Stored data
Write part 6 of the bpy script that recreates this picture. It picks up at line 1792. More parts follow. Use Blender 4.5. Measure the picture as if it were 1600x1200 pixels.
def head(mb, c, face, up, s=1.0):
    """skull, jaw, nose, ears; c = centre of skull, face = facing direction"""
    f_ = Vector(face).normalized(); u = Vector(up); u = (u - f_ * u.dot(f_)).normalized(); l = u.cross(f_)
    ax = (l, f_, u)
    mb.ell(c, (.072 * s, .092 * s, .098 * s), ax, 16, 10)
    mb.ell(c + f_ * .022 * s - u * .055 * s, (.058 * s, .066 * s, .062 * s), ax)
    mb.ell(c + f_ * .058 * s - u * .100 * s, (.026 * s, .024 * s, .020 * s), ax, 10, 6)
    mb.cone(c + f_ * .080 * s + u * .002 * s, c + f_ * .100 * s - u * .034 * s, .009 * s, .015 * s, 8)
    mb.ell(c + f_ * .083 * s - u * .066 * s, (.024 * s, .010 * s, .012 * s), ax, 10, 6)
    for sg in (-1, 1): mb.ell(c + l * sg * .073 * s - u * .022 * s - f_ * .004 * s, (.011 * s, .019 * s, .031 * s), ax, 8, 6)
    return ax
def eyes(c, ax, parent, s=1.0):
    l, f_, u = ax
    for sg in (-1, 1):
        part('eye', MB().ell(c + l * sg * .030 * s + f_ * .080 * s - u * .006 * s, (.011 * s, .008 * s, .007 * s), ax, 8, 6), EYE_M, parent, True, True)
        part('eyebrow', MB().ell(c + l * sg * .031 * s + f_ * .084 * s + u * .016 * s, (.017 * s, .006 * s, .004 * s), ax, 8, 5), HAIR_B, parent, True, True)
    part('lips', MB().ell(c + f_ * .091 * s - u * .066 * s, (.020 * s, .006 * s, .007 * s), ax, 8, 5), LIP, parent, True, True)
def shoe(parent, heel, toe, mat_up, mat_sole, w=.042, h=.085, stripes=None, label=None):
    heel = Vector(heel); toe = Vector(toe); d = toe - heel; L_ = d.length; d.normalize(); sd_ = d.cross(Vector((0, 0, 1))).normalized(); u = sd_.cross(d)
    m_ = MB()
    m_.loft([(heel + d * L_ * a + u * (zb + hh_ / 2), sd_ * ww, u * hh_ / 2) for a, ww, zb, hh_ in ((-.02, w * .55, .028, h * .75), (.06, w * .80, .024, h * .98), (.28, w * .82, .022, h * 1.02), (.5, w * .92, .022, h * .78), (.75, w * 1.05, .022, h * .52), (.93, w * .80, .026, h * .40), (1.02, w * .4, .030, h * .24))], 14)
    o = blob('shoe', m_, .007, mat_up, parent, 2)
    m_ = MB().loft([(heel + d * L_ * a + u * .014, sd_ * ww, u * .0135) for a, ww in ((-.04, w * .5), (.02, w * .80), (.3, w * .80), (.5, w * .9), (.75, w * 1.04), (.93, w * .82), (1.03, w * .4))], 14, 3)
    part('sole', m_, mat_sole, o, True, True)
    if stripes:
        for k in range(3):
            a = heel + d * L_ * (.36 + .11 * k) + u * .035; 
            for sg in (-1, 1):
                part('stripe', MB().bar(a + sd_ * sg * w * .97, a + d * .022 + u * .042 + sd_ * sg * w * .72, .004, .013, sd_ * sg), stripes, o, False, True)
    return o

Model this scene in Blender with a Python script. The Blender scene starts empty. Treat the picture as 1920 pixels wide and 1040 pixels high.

THE PROBLEM:
Check each line of these records for the string "this" and state only how many lines have it.

SOLUTION TO THE EXERCISE:
2